Le mai 68 des footballeurs fran?ais
Les années 1960 constituent une décennie très difficile pour le football professionnel français. C’est l’époque des premières faillites de clubs (Sète, Nancy), de la fracassante déclaration de Kopa en 1963 qui compare le joueur à un esclave et de l’application par les équipes hexagonales du « catenaccio » inventé par Helenio Herrera. Cette conjoncture défavorable s’accompagne d’une baisse importante du nombre de spectateurs dans les stades, contrastant avec la popularité du ballon rond dans les années cinquante. Aussi, quand la contestation gagne la société française dans son ensemble au printemps 68, le monde du football n’échappe pas à la remise en cause des rapports sociaux.
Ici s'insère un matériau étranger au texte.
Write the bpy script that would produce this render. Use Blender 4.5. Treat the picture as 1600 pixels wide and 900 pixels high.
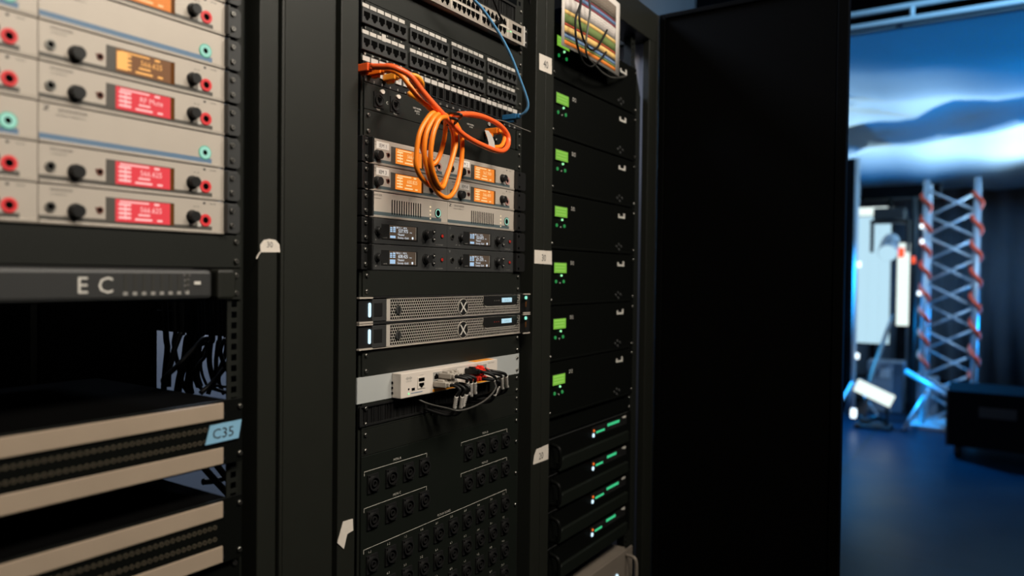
import bpy, math, random
from mathutils import Vector, Matrix
random.seed(7)
scene = bpy.context.scene
for o in list(bpy.data.objects):
    bpy.data.objects.remove(o)
COL = scene.collection
PI = math.pi

# ------------------------------------------------------------------ camera, world, lights, exposure
# world metres; X runs along the row of racks, Y goes into the racks, floor at Z = 0.
# local working unit is the millimetre; Z0 is the height of the reference line on the middle rack
Z0 = 1600.0
U = 44.45
cam = bpy.data.cameras.new('camera')
cam.sensor_width = 36.0
cam.lens = 1149.2 / 1600 * 36.0
cam.clip_start = 0.02
cam.clip_end = 60
cam.dof.use_dof = True
cam.dof.focus_distance = 1.36
cam.dof.aperture_fstop = 2.2
cam.dof.aperture_blades = 0
camo = bpy.data.objects.new('camera', cam)
COL.objects.link(camo)
yaw, pit, rol = math.radians(56.795), math.radians(-0.976), math.radians(0.673)
fw = Vector((math.sin(yaw)*math.cos(pit), math.cos(yaw)*math.cos(pit), math.sin(pit)))
r0 = Vector((math.cos(yaw), -math.sin(yaw), 0))
u0 = r0.cross(fw)
rt = r0*math.cos(rol) + u0*math.sin(rol)
up = -r0*math.sin(rol) + u0*math.cos(rol)
mw = Matrix((rt, up, -fw)).transposed().to_4x4()
mw.translation = Vector((-0.893, -0.8745, (Z0-228.3)/1000))
camo.matrix_world = mw
scene.camera = camo

world = bpy.data.worlds.new('world')
scene.world = world
world.use_nodes = True
bg = world.node_tree.nodes['Background']
bg.inputs['Color'].default_value = (0.75, 0.85, 1.0, 1)
bg.inputs['Strength'].default_value = 0.006
vs = scene.view_settings
vs.view_transform = 'Standard'
vs.look = 'None'
vs.exposure = 0.0
vs.gamma = 1.0
vs.use_curve_mapping = False

def area_light(name, loc, aim, size, power, color, size_y=None, spread=180):
    l = bpy.data.lights.new(name, 'AREA')
    l.energy = power
    l.color = color
    l.size = size
    l.spread = math.radians(spread)
    if size_y:
        l.shape = 'RECTANGLE'
        l.size_y = size_y
    o = bpy.data.objects.new(name, l)
    COL.objects.link(o)
    o.location = loc
    d = Vector(aim) - Vector(loc)
    o.rotation_euler = d.to_track_quat('-Z', 'Y').to_euler()
    return o

def spot_light(name, loc, aim, power, color, angle, blend=0.6, radius=0.08):
    l = bpy.data.lights.new(name, 'SPOT')
    l.energy = power
    l.color = color
    l.spot_size = math.radians(angle)
    l.spot_blend = blend
    l.shadow_soft_size = radius
    o = bpy.data.objects.new(name, l)
    COL.objects.link(o)
    o.location = loc
    d = Vector(aim) - Vector(loc)
    o.rotation_euler = d.to_track_quat('-Z', 'Y').to_euler()
    return o

area_light('ceiling_lamp', (-0.6, -1.75, 3.25), (-0.1, 0.0, 1.8), 0.9, 20, (1.0, 0.90, 0.77), 0.6, 95)
area_light('ceiling_lamp', (1.2, -2.3, 3.6), (0.2, 0.0, 1.9), 0.9, 15, (1.0, 0.92, 0.80), 0.6, 90)
area_light('rear_lamp', (0.9, 1.05, 3.0), (0.9, 0.8, 1.2), 0.5, 60, (0.66, 0.78, 1.0))
spot_light('stage_wash_blue', (8.4, -2.4, 0.5), (6.4, -0.1, 2.9), 480, (0.0, 0.30, 0.95), 100)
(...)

Suivant les modèles étudiants et ouvriers, les footballeurs se lancent le 22 mai 1968 dans l’occupation des locaux de la Fédération, situés avenue d’Iéna dans le seizième arrondissement. Ils ne les « libéreront » que le 27, ayant reçu entre temps la visite d’étudiants. Ces « révolutionnaires », une dizaine selon le Parisien libéré, dix fois plus selon l’AFP, sont pour la plupart des joueurs amateurs de la région parisienne, encadrés par des journalistes du mensuel d’obédience communiste, Miroir du football. On note aussi la présence dans cette assemblée de contestataires, de deux joueurs professionnels du Red Star, Mérelle et Oriot. Ce petit comité se barricade donc au 60bis avenue d’Iéna, y plante le drapeau rouge et affiche sur la façade de cet immeuble cossu un programme revendiquant «Le Football aux footballeurs » et « La Fédération, propriété des 600 000 footballeurs ».
Ce mouvement veut coïncider tout autant avec la contestation ouvrière par l’utilisation du thème de la lutte des classes, qu’avec la grogne étudiante à travers la revendication d’un « football ludique » (A.Wahl). Les footballeurs remettent en cause le mode de fonctionnement du football français, comme les étudiants rejettent une société bourgeoise et sclérosée. Ils dénoncent également la soumission des dirigeants de la fédération au pouvoir politique. En effet, la Fédération Française de Football s’était accommodé du gaullisme sportif mis en place depuis les débuts de la Cinquième République et notamment de ses pratiques autoritaires, comme le décret Herzog, qui décida unilatéralement en 1961 de réduire la durée de la saison de football pour favoriser le développement d’autres activités sportives durant la période estivale. Ces « enragés de mai », selon l’expression d’A.Wahl, remettent surtout en cause l’organisation du football et le népotisme qui existerait au sein de la FFF, en prenant pour cible Pierre Delaunay qui a succédé à son père au poste de secrétaire général de la Fédération. Ils réclament sa démission et un référendum sur son organisation auquel participeraient les 600 000 licenciés.
Bien que n’affectant qu’un nombre marginal de joueurs, cette crise du football a eu le mérite d’avoir accéléré les réformes prévues par la Fédération, notamment la mise en place en 1969 du contrat à temps, laissant libre le joueur de choisir son nouvel employeur à l’expiration de la période contractuelle. On notera aussi que, comme d’autres soixante-huitards, certains des acteurs du mai 68 du ballon rond se sont également reclassés dans un système qu’il dénonçait alors, mais qu’ils ont contribué à transformer. C’est le cas d’un des deux contestataires du Red Star, André Mérelle, aujourd’hui directeur de l’Institut National du Football à Clairefontaine et entraîneur des élèves de première année.